El éxito que se le debía a Mihura

El caso de la mujer asesinadita es una de las primeras comedias de Miguel Mihura (escrita en colaboración con Alvaro de Laiglesia); de un Miguel Mihura un poco desencantado de la nula o mala acogida de un gran teatro de vanguardia y de ruptura del que es la mejor muestra Tres sombreros de copa (que pronto va a ser montada por José Luis Alonso) y una busca de algo más próximo al público, más asequible para unas mentalidades escasamente evolucionadas.Se estrenó en 1946 y fue acogida con cierto malhumor y una considerable incomprensión. Mihura -sobre todo con Tono, y sobre todo también en esa obra maestra del periodismo de humor que fue La Codorniz hasta que él y Tono perdieron su dirección- rompía, deshacía los tópicos burgueses, arrancaba fuegos artificiales con el uso deliberado de lugares comunes, frases hechas. El teatro del absurdo ha reconocido en él un precursor (lonesco lo hizo en un memorable artículo en Le Figaro cuando se estrenó en París Tres sombreros de copa). Puede decirse que Mihura fue un vencido, un frustrado por la terrible resistencia del conservadurismo español -sobre todo del conservadurismo teatral, que es el más correoso que se conoce en este país-, y que su forma de triunfar con su teatro posterior no fue más que la reducción, el subproducto de todo el talento que tuvo que tragarse.
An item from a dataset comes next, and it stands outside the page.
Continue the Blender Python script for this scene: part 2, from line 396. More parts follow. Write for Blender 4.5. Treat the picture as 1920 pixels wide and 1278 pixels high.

El caso de la mujer asesinadita

De Miguel Mihura y Alvaro de Laiglesia. Intérpretes: Margarita Calahorra, Amparo Rivelles, Encarna Abad, Manuel San Román, Rafael Castejón, Marta Puig, Javier Escrivá, Carmen Merlo, Paco Camoiras y Francisco Cambres. Local de estreno: Teatro Alcazar Madrid.

El caso es que La mujer asesinadita fue mal recibida -como lo era el teatro de Jardiel, con quien tantos parentescos tiene- y que ahora, repuesta en el Alcázar, con la dirección de Gustavo Pérez Puig, gana la partida que perdió entonces. Da gusto oír -en un sábado por la tarde, con público de taquilla- subrayar con risas las mismas frases que entonces eran repudiadas y que los grandes solemnes de entonces consideraban pura y simplemente como tonterías.

La obra tiene un perfume de su época, de lo que en su época era avanzado e inteligente: puede recordar -por ambiente, por ideas que flotaban sobre la sociedad- los juegos con el tiempo, los muertos y los vivos que hacía Priestley o Noel Coward; los de Jardiel, indudablemente, o los de López Rubio (La otra orilla); repito que como expresión de unas ideas generales que cirulaban. No es, por otra parte, nada de lo que se acusaba a Mihura entonces: un mero argumento sin sentido para engarzar frases ingeniosas. Es, por el contrario, una obra construida, medida, donde, una vez admitida la imaginación y el pequeño absurdo inicial, todo se mueve dentro de la lógica -de la lógica teatral, se entiende- y funciona a la perfección.

Podría parecer que estos casi cuarenta años transcurridos le dan algo de antigüedad. En efecto, el desarrollo de este tipo de teatro ha ido mucho más lejos. No así el del público español, que todavía en algunas de sus preferencias -a juzgar, por mal ejemplo, por alguna de las obras de la cartelera que todavía favorece con alguna papanatería- está como antes de Mihura: como en Benavente o, peor aún, como en Honorio Maura. Por eso la Asesinadita puede sonar con novedad en el teatro Alcázar.

Gustavo Pérez Puig ha hecho una dirección propia de la época en que se estrenó la obra y arreglada a las acotaciones que el autor determinó. Ha sacrificado, probablemente, una brillantez a una fidelidad, aunque quizá podría haberla dado algo más de viveza. Encuentra una intérprete siempre admirable en Amparo Rivelles; ni uno de los efectos de sus frases se pierde. Su pareja es Javier Escrivá, que tiene una mayor tendencia a lo lírico y a lo trascendente que la finura del humor que representa; es también, probablemente, cuestión del papel. Encarna Abad y Margarita Calahorra son eficaces; lo es también la pareja misteriosa de un momento que forman Carmen Merlo y Paco Camoiras, con la colaboración de los demás. El decorado de Emilio Burgos, tan bien construido como todos los suyos, responde también a ese concepto que destacan la dirección y la interpretación: una fidelidad al tiempo pasado.

El público -repito que un público normal, sin estrenistas, sin invitados- respondió bien, rió a gusto y aplaudió al final de cada uno de los tres actos.